Given task
Gather every line of the entries that includes the word "this".

Given information

** BEGIN **

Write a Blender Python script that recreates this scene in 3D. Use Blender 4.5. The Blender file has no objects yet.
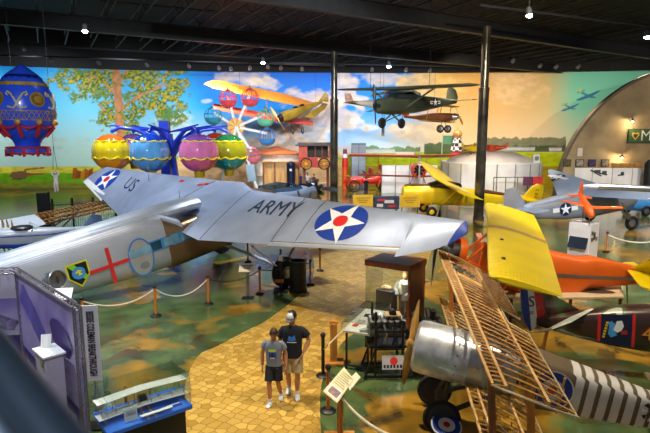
import bpy, math, random
import numpy as np
from mathutils import Vector as V, Matrix as MX, geometry

random.seed(7)
SC = bpy.context.scene
COL = SC.collection
H, F = 5.3, 520.0
PIT = math.atan(78.5 / F)
CP, SP = math.cos(PIT), math.sin(PIT)

# ---- placing: where in the hall a point seen in the photograph stands
def ray(px, py):
    a, b = (px - 325) / F, (216.5 - py) / F
    return V((a, CP + b * SP, -SP + b * CP))
def U(px, py, z):
    r = ray(px, py); return V((0, 0, H)) + r * ((z - H) / r.z)
def D(px, py, d):
    r = ray(px, py); return V((0, 0, H)) + r * (d / r.y)
def G(px, py): return U(px, py, 0.0)

# ---- materials
def lin(c):
    if isinstance(c, str):
        c = c.lstrip('#'); c = [int(c[i:i + 2], 16) / 255 for i in (0, 2, 4)]
    return tuple((x / 12.92 if x <= .04045 else ((x + .055) / 1.055) ** 2.4) for x in c)
MATS = {}
def mat(name, col='#808080', rough=.5, metal=0.0, var=.12, vs=3.0, bump=0.0, bs=30.0, coat=0.0, spec=.5, emit=0.0, col2=None):
    if name in MATS: return MATS[name]
    m = bpy.data.materials.new(name); m.use_nodes = True
    nt = m.node_tree; N = nt.nodes; L = nt.links
    b = N['Principled BSDF']
    c = lin(col); d = lin(col2) if col2 else tuple(min(1, x * (1 + var)) for x in c)
    c1 = c if col2 else tuple(x * (1 - var) for x in c)
    tc = N.new('ShaderNodeTexCoord')
    no = N.new('ShaderNodeTexNoise'); no.inputs['Scale'].default_value = vs; no.inputs['Detail'].default_value = 5
    L.new(tc.outputs['Object'], no.inputs['Vector'])
    rp = N.new('ShaderNodeValToRGB')
    rp.color_ramp.elements[0].position = .35; rp.color_ramp.elements[1].position = .65
    rp.color_ramp.elements[0].color = (*c1, 1); rp.color_ramp.elements[1].color = (*d, 1)
    L.new(no.outputs['Fac'], rp.inputs['Fac']); L.new(rp.outputs['Color'], b.inputs['Base Color'])
    b.inputs['Roughness'].default_value = rough; b.inputs['Metallic'].default_value = metal
    b.inputs['Coat Weight'].default_value = coat; b.inputs['Coat Roughness'].default_value = .08
    b.inputs['Specular IOR Level'].default_value = spec
    if emit:
        b.inputs['Emission Color'].default_value = (*c, 1); b.inputs['Emission Strength'].default_value = emit
    if bump:
        n2 = N.new('ShaderNodeTexNoise'); n2.inputs['Scale'].default_value = bs
        L.new(tc.outputs['Object'], n2.inputs['Vector'])
        bp = N.new('ShaderNodeBump'); bp.inputs['Strength'].default_value = bump; bp.inputs['Distance'].default_value = .01
        L.new(n2.outputs['Fac'], bp.inputs['Height']); L.new(bp.outputs['Normal'], b.inputs['Normal'])
    MATS[name] = m
    return m
def wood(name, c1, c2, axis='Z', scale=6, rough=.4, coat=.2):
    m = bpy.data.materials.new(name); m.use_nodes = True; MATS[name] = m
    nt = m.node_tree; N = nt.nodes; L = nt.links; b = N['Principled BSDF']
    tc = N.new('ShaderNodeTexCoord'); mp = N.new('ShaderNodeMapping')
    s = {'X': (.15, 1, 1), 'Y': (1, .15, 1), 'Z': (1, 1, .15)}[axis]
    mp.inputs['Scale'].default_value = s
    no = N.new('ShaderNodeTexNoise'); no.inputs['Scale'].default_value = scale; no.inputs['Detail'].default_value = 6; no.inputs['Distortion'].default_value = .8
    rp = N.new('ShaderNodeValToRGB'); rp.color_ramp.elements[0].position = .35; rp.color_ramp.elements[1].position = .65
    rp.color_ramp.elements[0].color = (*lin(c1), 1); rp.color_ramp.elements[1].color = (*lin(c2), 1)
    L.new(tc.outputs['Object'], mp.inputs['Vector']); L.new(mp.outputs['Vector'], no.inputs['Vector'])
    L.new(no.outputs['Fac'], rp.inputs['Fac']); L.new(rp.outputs['Color'], b.inputs['Base Color'])
    b.inputs['Roughness'].default_value = rough; b.inputs['Coat Weight'].default_value = coat
    return m
def ribbed(name, col, axis=1, freq=14.0, strength=.6, rough=.33, metal=.8, var=.1, dist=.012):
    """sheet metal or fabric with fine ribs running across the given local axis"""
    m = mat(name, col, rough, metal, var, 1.2); nt = m.node_tree; N = nt.nodes; L = nt.links; b = N['Principled BSDF']
    tc = N.new('ShaderNodeTexCoord'); w = N.new('ShaderNodeTexWave')
    w.bands_direction = 'XYZ'[axis]; w.inputs['Scale'].default_value = freq / 3.1416 / 2 * 1.0; w.inputs['Distortion'].default_value = 0
    w.wave_profile = 'SIN'
    L.new(tc.outputs['Object'], w.inputs['Vector'])
    bp = N.new('ShaderNodeBump'); bp.inputs['Strength'].default_value = strength; bp.inputs['Distance'].default_value = dist
    L.new(w.outputs['Fac'], bp.inputs['Height']); L.new(bp.outputs['Normal'], b.inputs['Normal'])
    return m
def glassy(name, tint='#e8f2f2', refl=.12, rough=.03):
    m = bpy.data.materials.new(name); m.use_nodes = True; MATS[name] = m
    nt = m.node_tree; N = nt.nodes; L = nt.links; N.clear()
    o = N.new('ShaderNodeOutputMaterial'); mx = N.new('ShaderNodeMixShader'); t = N.new('ShaderNodeBsdfTransparent'); g = N.new('ShaderNodeBsdfGlossy')
    lw = N.new('ShaderNodeLayerWeight'); lw.inputs['Blend'].default_value = .3
    ma = N.new('ShaderNodeMath'); ma.operation = 'MULTIPLY_ADD'; ma.inputs[1].default_value = .30; ma.inputs[2].default_value = refl * .4
    nz = N.new('ShaderNodeTexNoise'); nz.inputs['Scale'].default_value = 3
    t.inputs['Color'].default_value = (*lin(tint), 1); g.inputs['Roughness'].default_value = rough
    L.new(lw.outputs['Fresnel'], ma.inputs[0]); L.new(ma.outputs[0], mx.inputs[0])
    L.new(t.outputs[0], mx.inputs[1]); L.new(g.outputs[0], mx.inputs[2]); L.new(mx.outputs[0], o.inputs['Surface'])
    return m

# ---- objects
WM = {}
def tag(o, label=None, cat=None, group=None, kind=None):
    if label: o['label'] = label
    if cat: o['category'] = cat
    if group: o['group'] = group
    if kind: o['kind'] = kind
    return o
def thing(name, label, cat, loc=(0, 0, 0), rot=None, group=None):
    o = bpy.data.objects.new(name, None); COL.objects.link(o); o.empty_display_size = .2
    m = MX.Translation(V(loc)) @ (rot.to_4x4() if rot is not None else MX.Identity(4))
    o.matrix_world = m; WM[o.name] = m
    return tag(o, label, cat, group)
def rotz(a): return MX.Rotation(a, 3, 'Z')
def pose(fwd, pitch=0, roll=0):
    """rotation with local x along the ground direction fwd, nose raised by pitch"""
    return (rotz(math.atan2(fwd[1], fwd[0])) @ MX.Rotation(-pitch, 3, 'Y') @ MX.Rotation(roll, 3, 'X'))
def frame(loc, rot): return MX.Translation(V(loc)) @ rot.to_4x4()

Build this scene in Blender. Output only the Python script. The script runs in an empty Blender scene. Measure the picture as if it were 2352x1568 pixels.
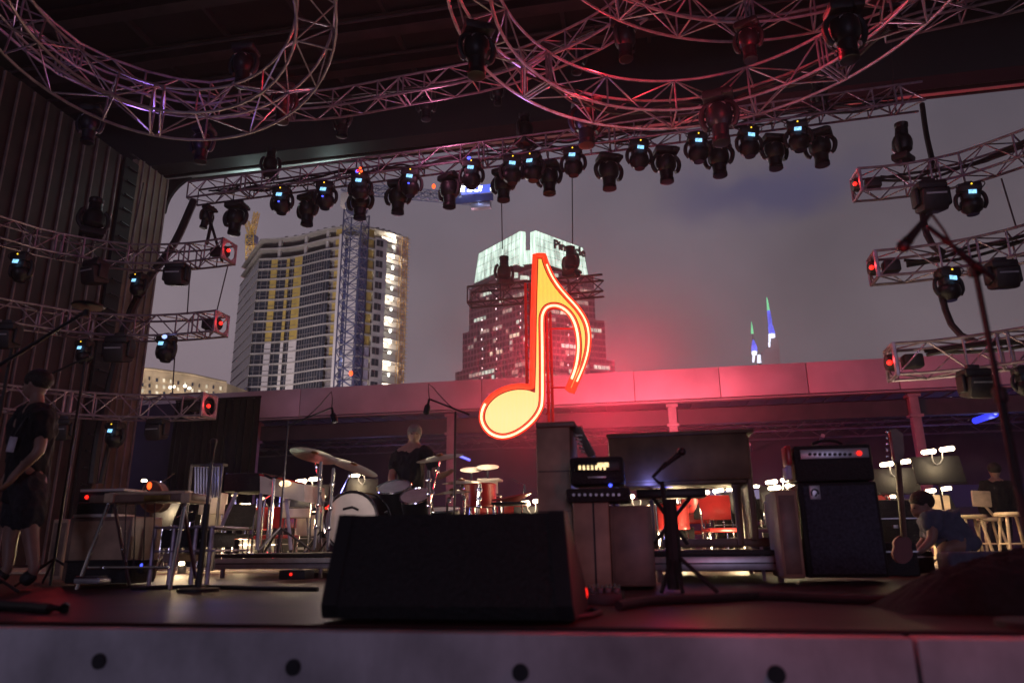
import bpy, bmesh, math, random
from mathutils import Vector, Matrix, Euler
from math import sin, cos, pi, radians, sqrt, atan2, hypot
random.seed(7)
S = bpy.context.scene
COL = S.collection

# ---------------------------------------------------------------- camera
F, CX, CY, H = 1650.0, 1176.0, 784.0, 0.28          # photograph measured at 2352 x 1568
yaw, pit, rol = radians(10.5), radians(15.9), radians(0.6)
fw = Vector((-sin(yaw)*cos(pit), cos(yaw)*cos(pit), sin(pit)))
rr = Vector((cos(yaw), sin(yaw), 0)); uu = rr.cross(fw)
r2 = rr*cos(rol)-uu*sin(rol); u2 = uu*cos(rol)+rr*sin(rol)
CAM = Vector((0, 0, H))
cd = bpy.data.cameras.new("camera"); cam = bpy.data.objects.new("camera", cd); COL.objects.link(cam)
cam.matrix_world = Matrix(((r2.x, u2.x, -fw.x, 0), (r2.y, u2.y, -fw.y, 0), (r2.z, u2.z, -fw.z, H), (0, 0, 0, 1)))
cd.sensor_width = 36; cd.lens = F/2352*36; cd.clip_start = 0.05; cd.clip_end = 3000
cd.dof.use_dof = True; cd.dof.focus_distance = 15.0; cd.dof.aperture_fstop = 1.45
S.camera = cam

# ---------------------------------------------------------------- world (overcast city night)
W = bpy.data.worlds.new("World"); S.world = W; W.use_nodes = True
nt = W.node_tree; nt.nodes.clear(); N = nt.nodes.new; LK = nt.links.new
tc = N('ShaderNodeTexCoord'); sep = N('ShaderNodeSeparateXYZ'); LK(tc.outputs['Generated'], sep.inputs[0])
grad = N('ShaderNodeValToRGB'); LK(sep.outputs['Z'], grad.inputs[0])
ce = grad.color_ramp.elements
ce[0].position = 0.0; ce[0].color = (0.125, 0.088, 0.104, 1)
ce[1].position = 1.0; ce[1].color = (0.045, 0.040, 0.060, 1)
e = ce.new(0.30); e.color = (0.116, 0.093, 0.108, 1)
e = ce.new(0.52); e.color = (0.094, 0.080, 0.103, 1)
no = N('ShaderNodeTexNoise'); no.inputs['Scale'].default_value = 3.2; no.inputs['Detail'].default_value = 5
LK(tc.outputs['Generated'], no.inputs['Vector'])
nr = N('ShaderNodeMapRange'); nr.inputs[1].default_value = .3; nr.inputs[2].default_value = .7; nr.inputs[3].default_value = .76; nr.inputs[4].default_value = 1.2
LK(no.outputs['Fac'], nr.inputs[0])
mul = N('ShaderNodeMix'); mul.data_type = 'RGBA'; mul.blend_type = 'MULTIPLY'; mul.inputs[0].default_value = 1
LK(grad.outputs[0], mul.inputs[6]); LK(nr.outputs[0], mul.inputs[7])
# brighter towards the city on the left (-x)
sx = N('ShaderNodeMapRange'); sx.inputs[1].default_value = -.75; sx.inputs[2].default_value = .45; sx.inputs[3].default_value = 1.22; sx.inputs[4].default_value = .68
LK(sep.outputs['X'], sx.inputs[0])
sy = N('ShaderNodeMapRange'); sy.inputs[1].default_value = -.45; sy.inputs[2].default_value = .35; sy.inputs[3].default_value = .22; sy.inputs[4].default_value = 1.0
LK(sep.outputs['Y'], sy.inputs[0]); sxy = N('ShaderNodeMath'); sxy.operation = 'MULTIPLY'; LK(sx.outputs[0], sxy.inputs[0]); LK(sy.outputs[0], sxy.inputs[1])
mul2 = N('ShaderNodeMix'); mul2.data_type = 'RGBA'; mul2.blend_type = 'MULTIPLY'; mul2.inputs[0].default_value = 1
LK(mul.outputs[2], mul2.inputs[6]); LK(sxy.outputs[0], mul2.inputs[7])
# a gap in the cloud: long blue patch
bd = (fw + r2*(1745-CX)/F - u2*(440-CY)/F).normalized()
sub = N('ShaderNodeVectorMath'); sub.operation = 'SUBTRACT'; sub.inputs[1].default_value = bd
LK(tc.outputs['Generated'], sub.inputs[0])
n2 = N('ShaderNodeTexNoise'); n2.inputs['Scale'].default_value = 11; LK(tc.outputs['Generated'], n2.inputs['Vector'])
n2m = N('ShaderNodeVectorMath'); n2m.operation = 'MULTIPLY_ADD'; n2m.inputs[1].default_value = (.10, .10, .10); n2m.inputs[2].default_value = (-.05, -.05, -.05)
LK(n2.outputs['Color'], n2m.inputs[0])
ad = N('ShaderNodeVectorMath'); ad.operation = 'ADD'; LK(sub.outputs[0], ad.inputs[0]); LK(n2m.outputs[0], ad.inputs[1])
mp = N('ShaderNodeVectorMath'); mp.operation = 'MULTIPLY'; mp.inputs[1].default_value = (9, 9, 30); LK(ad.outputs[0], mp.inputs[0])
ln = N('ShaderNodeVectorMath'); ln.operation = 'LENGTH'; LK(mp.outputs[0], ln.inputs[0])
pr = N('ShaderNodeMapRange'); pr.interpolation_type = 'SMOOTHSTEP'; pr.inputs[1].default_value = .3; pr.inputs[2].default_value = 1.6; pr.inputs[3].default_value = .62; pr.inputs[4].default_value = 0
LK(ln.outputs['Value'], pr.inputs[0])
mx = N('ShaderNodeMix'); mx.data_type = 'RGBA'; mx.inputs[7].default_value = (0.030, 0.030, 0.075, 1)
LK(pr.outputs[0], mx.inputs[0]); LK(mul2.outputs[2], mx.inputs[6])
bg = N('ShaderNodeBackground'); wo = N('ShaderNodeOutputWorld'); bg.inputs[1].default_value = 1.55
LK(mx.outputs[2], bg.inputs[0]); LK(bg.outputs[0], wo.inputs[0])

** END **

Correct result
Write a Blender Python script that recreates this scene in 3D. Use Blender 4.5. The Blender file has no objects yet.
Build this scene in Blender. Output only the Python script. The script runs in an empty Blender scene. Measure the picture as if it were 2352x1568 pixels.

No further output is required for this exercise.